26th February
2009
written by Laura Vanderkam

I’m pleased to announce that I am signing a contract with Portfolio (Penguin’s business imprint) to write a book called 168 HOURS, scheduled to be released in summer/fall 2010.

The book looks at how successful people spend their time. We all start off with the same blank slate — 168 hours — each week. But some people manage to do a lot more than others with those hours. Specifically, I want to look at how people achieve career breakthroughs in the middle of already full personal lives (e.g. raising kids, running marathons, doing extensive volunteer work).  How do they allocate those 168 hours against all these priorities?

While this book is prescriptive, I am, primarily, a journalist. And so I approach this project from the perspective of finding stories of people who love their lives, and also looking at various misconceptions about time. We think that it’s hard to balance work and family, for instance, but the reality is that with 168 hours a week, there’s abundant time for all your core competencies. You can sleep 8 hours a night (56 hours a week), work 50 hours a week, and still have 62 hours left over for other things like nurturing your family members, training for a triathlon, etc. Indeed, if you look at the reality of how Americans do spend their time, you’ll see that there’s really no conflict between work and family at all. Stay-at-home moms, on average, according to the American Time Use Survey, only spend 31 minutes per day playing with their kids. They spend 6 minutes reading with them. You can definitely beat this in 62 non-working hours per week. The point is, most of us, in the workforce or not, do not spend our hours in ways that reflect what we want to be doing in life. This book is about people who do.

I am looking for stories about such people with full lives, and how they took their careers to the next level. Please let me know if you have suggestions of people I should interview.

2 Comments

  1. 26/02/2009

    Laura-

    As I’ve followed your work, I’ve been extremely interested by the idea of better managing my time as a stay-at-home mom, freelancer, grad student, wife, etc.

    To many outsiders, I believe, it seems like I get a large number of tasks accomplished but I’m always looking for ways to get more out of my days. I’d be interested in pursuing a conversation on this topic–let me know if I can help.

  2. Cara Marcano
    26/02/2009

    Go Laura!

    I’d be curious about down time, like how to successful people unwind, if not with TV, then what… are they hyperscheduled or just hyperorganized.
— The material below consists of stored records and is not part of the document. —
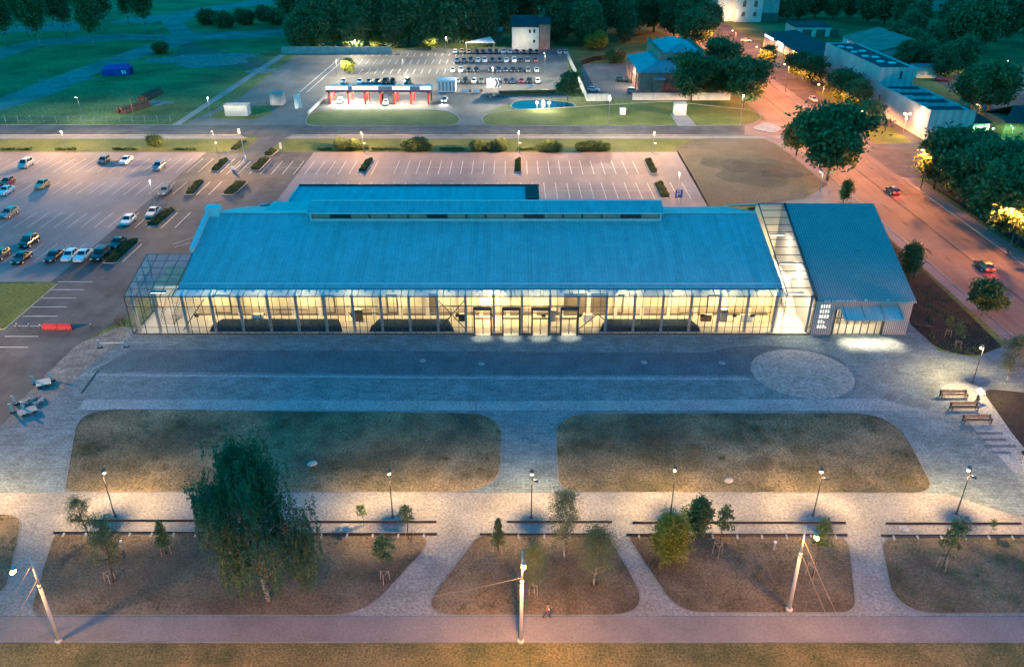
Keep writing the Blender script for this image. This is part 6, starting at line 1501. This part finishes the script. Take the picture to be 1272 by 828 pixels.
def car_meshes(kind):
    L, Wd, Hh, zb, zh, cab, zt = KIND[kind]; h = L / 2; w_ = Wd / 2
    st = [(-h, .38, .50, .66, w_ * .72), (-h + .06, .26, .46, .72, w_ * .86), (-h + .35, .22, .50, zh - .06, w_ * .96), (-h + .9, .22, .52, zh, w_), (cab[0] - .05, .22, .54, zh + .05, w_), (cab[1], .22, .55, zb, w_), (cab[2], .22, .55, zb + .01, w_), (min(cab[3], h - .2), .22, .55, zt - .02, w_ * .99), (h - .18, .25, .52, zt - .05, w_ * .95), (h - .03, .32, .5, zt - .2, w_ * .86), (h, .42, .52, .72, w_ * .76)]
    m = MB(); vs = []; n = 8
    for (y, z0, z1, z2, hw) in st:
        vs += [(-hw * .92, y, z0), (-hw, y, z1), (-hw * .97, y, (z1 + z2) / 2 + .05), (-hw * .86, y, z2), (hw * .86, y, z2), (hw * .97, y, (z1 + z2) / 2 + .05), (hw, y, z1), (hw * .92, y, z0)]
    fs = [tuple(range(n - 1, -1, -1)), tuple(range((len(st) - 1) * n, len(st) * n))]
    for i in range(len(st) - 1):
        for k in range(n):
            a, b = i * n + k, i * n + (k + 1) % n; fs.append((a, b, b + n, a + n))
    m.add(vs, fs)
    wb, wt = w_ * .90, w_ * .70
    c0, c1, c2, c3 = cab
    B = [(-wb, c0, zb - .04), (wb, c0, zb - .04), (wb, c3, zb - .02), (-wb, c3, zb - .02)]; Tt = [(-wt, c1, Hh - .03), (wt, c1, Hh - .03), (wt, c2, Hh - .04), (-wt, c2, Hh - .04)]
    m.add(B + Tt + [(-wt * .9, (c1 + c2) / 2, Hh), (wt * .9, (c1 + c2) / 2, Hh)], [(0, 1, 5, 4), (1, 2, 6, 5), (2, 3, 7, 6), (3, 0, 4, 7), (4, 5, 9, 8), (8, 9, 6, 7), (5, 6, 9), (7, 4, 8)])
    body = m.mesh('car_body', PM['grey'])
    g = MB(); V = lambda t: Vector(t)
    def pane(a, b, c, d, u0, u1, v0, v1, o):
        f = lambda u, v: (V(a).lerp(V(b), u)).lerp(V(d).lerp(V(c), u), v) + V(o) * .014
        g.quad(f(u0, v0), f(u1, v0), f(u1, v1), f(u0, v1))
    pane(B[0], B[1], Tt[1], Tt[0], .07, .93, .10, .93, (0, -.6, .8)); pane(B[2], B[3], Tt[3], Tt[2], .08, .92, .22, .92, (0, .8, .6))
    for s, (a, b, c, d) in ((1, (B[1], B[2], Tt[2], Tt[1])), (-1, (B[0], B[3], Tt[3], Tt[0]))):
        pane(a, b, c, d, .09, .50, .16, .9, (s * .9, 0, .4)); pane(a, b, c, d, .53, .90, .16, .9, (s * .9, 0, .4))
    win = g.mesh('car_windows', CARW)
    r = .33 if kind in ('suv', 'van') else .31
    ty = MB(); ty.tube((-.1, 0, 0), (.1, 0, 0), r, r, 14); rim = MB(); rim.tube((-.108, 0, 0), (.108, 0, 0), r * .62, r * .62, 10)
    hl, tl = [], []
    for s in (-1, 1):
        q = MB(); q.add([(s * w_ * .80, -h + .02, .60), (s * w_ * .38, -h - .03, .60), (s * w_ * .42, -h + .05, .75), (s * w_ * .88, -h + .16, .77)], [(0, 1, 2, 3)]); q.v = [(x, y - .045, z) for x, y, z in q.v]
        hl.append(q)
        q = MB(); q.bb(s * w_ * .62 - .17, s * w_ * .62 + .17, h - .06, h + .022, .70, .90 if kind != 'sedan' else .84); tl.append(q)
    mi = []
    for s in (-1, 1): q = MB(); q.box((s * (w_ + .06), c0 + .25, zb + .06), (.2, .12, .14)); mi.append(q)
    return dict(body=body, win=win, tyre=ty.mesh('tyre', M['black']), rim=rim.mesh('rim', M['flashing']), r=r, L=L, W=Wd, hl=[q.mesh('headlight', M['headdim']) for q in hl], tl=[q.mesh('tail_light', M['taildim']) for q in tl], mi=[q.mesh('mirror', M['stripe']) for q in mi], hlL=[q.mesh('headlight_lit', M['headlit']) for q in hl], tlL=[q.mesh('tail_light_lit', M['tail']) for q in tl])
CM = {k: car_meshes(k) for k in KIND}
def car(kind, colour, px, py, label, rz=0, group=None, detail=2, lit=False, cat=None, pos=None, name='parked_car'):
    m = CM[kind]; p = pos or G(px, py)
    t = thing(name, label, cat or {'van': 'van', 'suv': 'car'}.get(kind, 'car'), (p.x, p.y, .02), rz, group)
    b = put('body', m['body'], t); b.material_slots[0].link = 'OBJECT'; b.material_slots[0].material = PM[colour]
    put('window', m['win'], t)
    for s in (-1, 1):
        for y in (-m['L'] * .31, m['L'] * .29):
            w_ = put('wheel', m['tyre'], t, (s * (m['W'] / 2 - .09), y, m['r']))
            if detail > 1: put('rim', m['rim'], w_)
    if detail > 0:
        for k in range(2): put('headlight', (m['hlL'] if lit == 'front' else m['hl'])[k], t); put('tail_light', (m['tlL'] if lit == 'rear' else m['tl'])[k], t)
    for k in range(2 if detail > 1 else 0): put('mirror', m['mi'][k], t)
    return t
GRP = 'cars parked in the left lot'
LC = [('van', 'silver', 33, 207, 'silver minivan standing alone near the first parking lamp', 0), ('hatchback', 'dark grey', 130, 202, 'dark grey hatchback left of a white sedan below the hedge belt', 0), ('sedan', 'white', 157, 202, 'white sedan right of a dark hatchback below the hedge belt', 0),
      ('suv', 'blue grey', 198, 210, 'blue grey SUV right of the white sedan in the top row', 0), ('hatchback', 'red', 10, 229, 'red hatchback beside a white car at the left edge', 0), ('sedan', 'white', 8, 240, 'white sedan just in front of the red hatchback at the left edge', 0),
      ('sedan', 'tan', 53, 232, 'tan coloured sedan standing alone in the second row', 0), ('wagon', 'grey', 12, 268, 'grey wagon alone in the third row at the left edge', 0), ('suv', 'black', 37, 304, 'black SUV behind another black car near the lawn corner', 0),
      ('sedan', 'black', 28, 324, 'black sedan in front of the black SUV near the lawn corner', 0), ('hatchback', 'dark grey', 2, 320, 'dark hatchback cut by the left edge near the lawn', 0), ('sedan', 'black', 68, 322, 'black sedan left of two white cars in the front row', 0),
      ('hatchback', 'white', 88, 321, 'left one of two white cars side by side in the front row', 0), ('sedan', 'white', 104, 321, 'right one of two white cars side by side in the front row', 0), ('suv', 'black', 126, 320, 'black SUV right of the two white cars in the front row', 0),
      ('sedan', 'black', 147, 305, 'black sedan next to the hedge island above the black SUV', 0), ('hatchback', 'white', 160, 277, 'white hatchback left of the silver sedan by the hedge island', 0), ('sedan', 'silver', 191, 267, 'silver sedan beside the hedge island left of the hall', 0),
      ('sedan', 'grey', 206, 240, 'grey sedan by the thin lamp post left of the sparse hedge', 0)]
for k, c, px, py, lab, rz in LC: car(k, c, px, py, lab, rz + random.uniform(-.04, .04), GRP)
car('sedan', 'dark blue', 333, 262, 'dark car half hidden behind the left end of the hall ridge', 1.57, None)
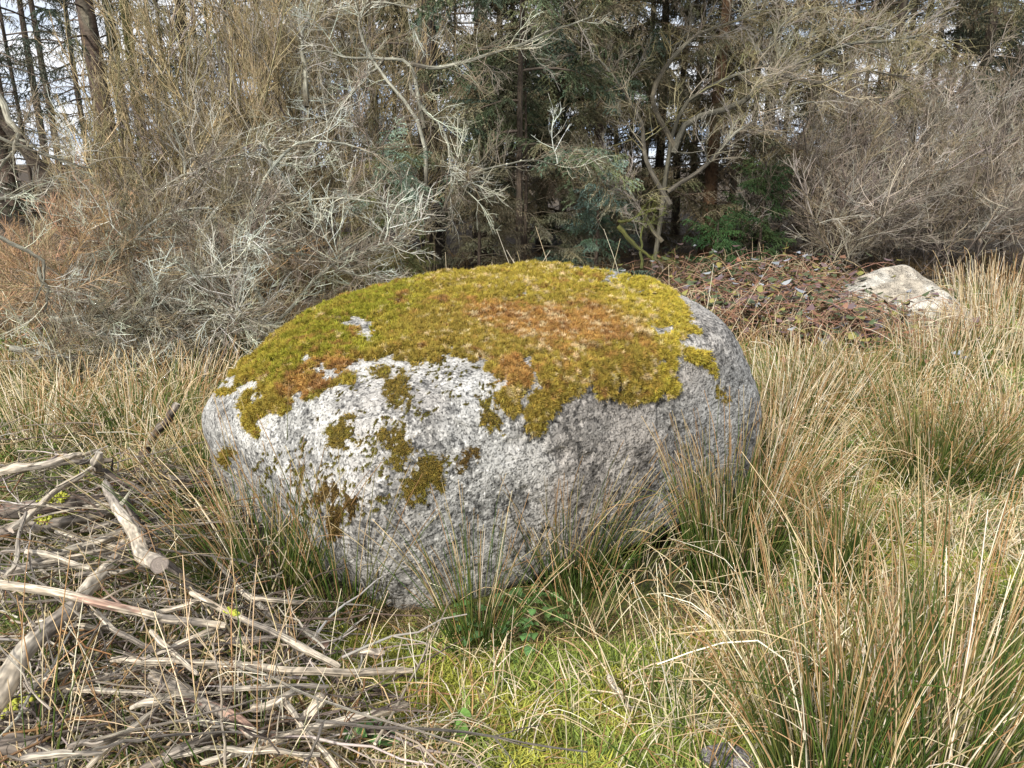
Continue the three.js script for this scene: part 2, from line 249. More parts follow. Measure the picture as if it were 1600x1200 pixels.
function mossColor(u, v, p, which) {
  const n = fbm(p.x * 7, p.y * 7, p.z * 7 + 3, 3), m = fbm(p.x * 24 + 5, p.y * 24, p.z * 24, 3), f = vn(p.x * 90, p.y * 90, p.z * 90);
  const lime = [.37, .30, .045], green = [.245, .23, .028], olive = [.27, .20, .04], rust = [.36, .205, .062], brown = [.24, .125, .045], straw = [.62, .49, .28];
  if (which) { const k = which === 6 || which === 8 ? .8 : .15 + .4 * (n - .4); return [0, 1, 2].map((i) => mix(mix(olive[i] * .8, green[i], ss(.5, .7, m) * .5), [.12, .07, .025][i], clamp(k)) * (.7 + .6 * f)); }
  const left = ss(-.55, -1.0, u), rim = ss(.85, 1.05, u + (v - .2) * .1), top = ss(.75, 1.25, v);
  const rusty = Math.max(ss(.75, .3, Math.hypot((u - .5) / .95, (v - .4) / .8)), ss(1, .35, Math.hypot((u + .92) / .2, (v + .2) / .17)), ss(1, .4, Math.hypot((u + .05) / .5, (v - .75) / .4)) * .8, ss(1, .3, Math.hypot((u - .1) / .16, (v + .3) / .17)) * .9);
  let c = [0, 1, 2].map((i) => mix(mix(olive[i], lime[i], clamp(.55 * top + rim * .9 + left * .5 + (n - .5) * 1.4)), green[i], clamp(left * 1.1 * ss(.42, .6, n + (v - .1) * .15))));
  const m2 = fbm(p.x * 42 + 1, p.y * 42, p.z * 42, 3), r = clamp((rusty * .78 + (n - .5) * 1.1 + (m2 - .5) * 1.5 - .12) * 2.6) * (1 - rim * .8);
  c = c.map((q, i) => mix(q, mix(rust[i], brown[i], ss(.42, .6, m)), r));
  const st = ss(.58, .72, m * .55 + vn(p.x * 60, p.y * 60, p.z * 60 + 9) * .45 + rusty * .06 - left * .1);
  return c.map((q, i) => mix(q, straw[i], st * .8) * (.66 + .68 * f));
}
const boulder = base('boulder', [BC.x, 0, BC.z]);
tag(boulder, 'huge rounded grey granite boulder with a thick cap of yellow green moss', 'boulder');
let boulderRadius;
{
  const N = 430, grid = stoneGrid(N), P = [], info = [], rock = new MB();
  const surf = (d) => { const r = stoneR(d, FACETS, 14), x = d.x * r, y = d.y * r, z = d.z * r; return r + .05 * (fbm(x * 1.6 + 3, y * 1.6, z * 1.6, 3) - .5) + .013 * (fbm(x * 7, y * 7, z * 7, 3) - .5) + .009 * (fbm(x * 28, y * 28, z * 28, 2) - .5) - .012 * ss(.66, .8, fbm(x * 13 + 5, y * 13, z * 13, 2)); };
  boulderRadius = (d) => stoneR(d, FACETS, 14);
  for (const [u, v] of grid) {
    const d = fromChart(u, v), p = d.clone().multiplyScalar(surf(d)); P.push(p);
    info.push(Math.hypot(u, v) < 2.3 ? mossDepth(u, v, d) : [1, 0]);
    const lich = ss(.4, .6, fbm(p.x * 3.2, p.y * 3.2, p.z * 3.2 + 7, 4) + .12 * ss(.3, -.8, u) - .1 * ss(.0, .7, u)), br = ss(.45, .65, fbm(p.x * 2.1 + 9, p.y * 2.1, p.z * 2.1, 3) + .1 * ss(-.2, .6, u)), cool = ss(1.1, 1.4, u) * .6;
    const c = [0, 1, 2].map((i) => { let q = mix([.50, .492, .478][i], [.67, .665, .648][i], lich); q = mix(q, [.47, .42, .385][i], br * .6 * (1 - lich * .5)); return mix(q, [.45, .465, .48][i], cool); });
    rock.vert(p.x, p.y + BC.y, p.z, d.x, d.y, d.z, c, u * .6, v * .6);
  }
  const w = N + 1, tri = (f) => { for (let j = 0; j < N; j++) for (let i = 0; i < N; i++) { const a = j * w + i; f(a, a + 1, a + w); f(a + 1, a + w + 1, a + w); } };
  tri((a, b, c) => rock.i.push(a, b, c));
  const rg = rock.geo(); rg.computeVertexNormals();
  const nor = rg.attributes.normal;
  put('rock', facetUV(rock, nor), M.granite, boulder);
  // moss: its own skin that swells from under the rock's face at each edge
  const parts = new Map();
  tri((a, b, c) => { const k = [a, b, c].filter((q) => info[q][0] < .024); if (k.length) { const id = info[k[0]][1]; if (!parts.has(id)) parts.set(id, []); parts.get(id).push(a, b, c); } });
  const fronds = new Map();
  for (const [id, list] of [...parts].sort((a, b) => a[0] - b[0])) {
    const g = new MB(), idx = new Map();
    for (const q of list) if (!idx.has(q)) {
      idx.set(q, g.count); const [u, v] = grid[q], p = P[q], e = -info[q][0], big = id === 0 ? 1 : id === 99 ? .3 : .6;
      const h = -.005 + big * (.009 * ss(-.002, .03, e) + .036 * ss(.0, .08, e) * Math.max(0, fbm(p.x * 19, p.y * 19, p.z * 19, 3) - .25) + .014 * Math.abs(fbm(p.x * 50, p.y * 50, p.z * 50, 2) - .5) * 2 * ss(-.004, .015, e)) + (id === 99 ? .004 * ss(-.004, .004, e) : 0);
      g.vert(p.x + nor.getX(q) * h, p.y + BC.y + nor.getY(q) * h, p.z + nor.getZ(q) * h, 0, 1, 0, mossColor(u, v, p, id), u * 2, v * 2);
    }
    for (const q of list) g.i.push(idx.get(q));
    const geo = g.geo(); geo.computeVertexNormals();
    const m = put(id === 0 ? 'moss_cap' : id === 99 ? 'moss_specks' : 'moss_patch', geo, M.moss, boulder, id === 99 ? 'stuff' : undefined);
    // fronds standing on it
    const L = [], pos = geo.attributes.position, nn = geo.attributes.normal, X = V(), Q = new THREE.Quaternion(), S = V(), up = V(0, 1, 0), per = id === 0 ? 70000 : id === 99 ? 26000 : 46000;
    seed(40 + id);
    for (let k = 0; k < list.length; k += 3) {
      const [a, b, c] = [list[k], list[k + 1], list[k + 2]], ia = idx.get(a), ib = idx.get(b), ic = idx.get(c);
      const A = V().fromBufferAttribute(pos, ia), B = V().fromBufferAttribute(pos, ib), C = V().fromBufferAttribute(pos, ic), ar = B.clone().sub(A).cross(C.clone().sub(A)).length() / 2;
      let n = ar * per; n = Math.floor(n) + (rnd() < n % 1 ? 1 : 0);
      if (info[a][0] > .03) continue;
      for (; n > 0; n--) {
        let s = rnd(), t = rnd(); if (s + t > 1) { s = 1 - s; t = 1 - t; }
        X.copy(A).addScaledVector(B.clone().sub(A), s).addScaledVector(C.clone().sub(A), t);
        const nv = V().fromBufferAttribute(nn, ia).add(V(U(-.7, .7), U(-.55, .45), U(-.7, .7))).normalize();
        Q.setFromUnitVectors(up, nv).multiply(new THREE.Quaternion().setFromAxisAngle(up, U(0, 6.28)));
        const z = U(.55, 1.25) * (id === 99 ? .55 : id ? .75 : 1); S.set(z, z * U(.8, 1.3), z);
        const gu = mix(grid[a][0], grid[b][0], s) + (grid[c][0] - grid[a][0]) * t, gv = mix(grid[a][1], grid[b][1], s) + (grid[c][1] - grid[a][1]) * t;
        if (info[a][0] > -.08) { const e = mossDepth(gu, gv)[0]; if (e > -.05 && (e > .02 || rnd() < ss(-.05, .02, e) * 1.15)) continue; }
        const col = mossColor(gu, gv, X, id), f = U(.75, 1.5); L.push([new THREE.Matrix4().compose(X.clone().addScaledVector(nv, -.003), Q, S), col[0] * f * U(.9, 1.1), col[1] * f, col[2] * f]);
      }
    }
    fronds.set(m, L);
  }
  const fr = new MB(); seed(3);
  for (let k = 0; k < 7; k++) { const a = U(0, 6.28), t = U(.15, .9), l = U(.006, .014), dx = Math.cos(a) * t, dz = Math.sin(a) * t, s = V(-Math.sin(a), 0, Math.cos(a)); fr.ribbon([V(dx * .002, 0, dz * .002), V(dx * l * .5, l * .6, dz * l * .5), V(dx * l, l * .95, dz * l)], .0026, WHITE, s); }
  const fg = fr.geo();
  { // tiny separate tufts of moss dotted over the bare front
    const L = [], Q = new THREE.Quaternion(), up = V(0, 1, 0); seed(8);
    for (const [u, v, r] of specks) {
      const n = Math.round(5 + r * r * 160000), ag = U(0, 3.14), st = U(1, 2.4);
      for (let k = 0; k < n; k++) { const a = U(0, 6.28), q = r * Math.sqrt(rnd()), x = Math.cos(a) * q * st, y = Math.sin(a) * q / st, gu = u + x * Math.cos(ag) - y * Math.sin(ag), gv = v + x * Math.sin(ag) + y * Math.cos(ag), d = fromChart(gu, gv), p = d.clone().multiplyScalar(surf(d)); Q.setFromUnitVectors(up, d.clone().add(V(U(-.5, .5), U(-.5, .3), U(-.5, .5))).normalize()); const z = U(.35, .7), c = vary(rnd() < .6 ? [.14, .12, .025] : rnd() < .5 ? [.2, .19, .03] : [.13, .075, .03], .3); L.push([new THREE.Matrix4().compose(p.add(V(0, BC.y, 0)), Q.clone(), V(z, z, z)), ...c]); }
    }
    copies('moss_specks', fg, M.dull, L, boulder);
  } for (const [m, L] of fronds) copies('moss_fronds', fg, M.dull, L, m);
}
{ // smaller boulder among the straw on the right
  const p = at(1412, 486, 7.5), o = base('boulder', [p.x, gh(p.x, p.z) + .12, p.z]);
  tag(o, 'smaller pale cream boulder half sunk in brambles and straw behind', 'boulder');
  const F = [[-.12, .93, .32, .29], [-.45, .86, .2, .33], [.6, .74, .1, .4], [-.9, .3, .3, .66], [.93, .2, .25, .6], [0, .3, .95, .42], [.4, .4, .8, .46], [0, .3, -.95, .5], [.2, -.95, 0, .4], [-.6, -.3, .7, .6], [.6, .2, -.75, .6], [-.6, .3, -.7, .6]].map((f) => { const l = Math.hypot(f[0], f[1], f[2]); return [f[0] / l, f[1] / l, f[2] / l, f[3]]; });
  const g = new MB(), N = 120, w = N + 1;
  for (const [u, v] of stoneGrid(N)) { const d = fromChart(u, v), r = stoneR(d, F, 22), q = d.clone().multiplyScalar(r + .03 * (fbm(d.x * 4, d.y * 4, d.z * 4, 4) - .5)), n = ss(.42, .62, fbm(q.x * 5, q.y * 7, q.z * 5, 4)), k = [0, 1, 2].map((i) => mix([.74, .66, .55][i], [.92, .88, .8][i], n)); g.vert(q.x, q.y, q.z, 0, 1, 0, k, u * .45, v * .45); }
  for (let j = 0; j < N; j++) for (let i = 0; i < N; i++) { const a = j * w + i; g.i.push(a, a + 1, a + w, a + 1, a + w + 1, a + w); }
  const geo = g.geo(); geo.computeVertexNormals(); put('rock', geo, M.granite, o);
}
function inBoulder(x, z, m = 0) { return ((x + .1) / (1.16 + m)) ** 2 + ((z + 3.12) / (.78 + m)) ** 2 < 1; }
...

Is it really possible to be productive with every waking minute? Maybe some info on how reading relaxes more than tv but we hardly read.

    Also looking forward to seeing your definition of modern motherhood and hoping it is reworked from what it has been. What is good parenting? Why don’t we have to stay at home to do it? Daycare seems it is actually better for kids over age 2 actuall yet most American women have a tremendous guilt about it.

    I recommend– if you or your readers have not yet read it — “Perfect Madness, Motherhod in the Age of Anxiety”
    I’m reading it now, and It’s about how since the 1990’s motherhood has been defined in a way that American women can’t live with whether they stay home or work full-time, and has to be reworked. Hoping your book will do that for all us working moms.

    I strongly believe in scheduling in tiime for sex and a good workout. Many women think a good sex life involves an expensive dinner etc, but most men are happy just to be having regular, safe sex, so 10 to 11 pm. is a miracle for marriage if it’s scheduled as you say in bed and not in front of the tv. You can be so much happier just having sex with your mate every day, and making that a priority. Not perfect sex, just sex inside the marriage, every day. That is one of my resolutions for lent. Ha, ha!

    I’ve begun following some of your other stories on running and instituting running as part of my 9 to 5, or at 6 a.m. but just sometime in the day, putting myself first as god help us, Oprah, would say.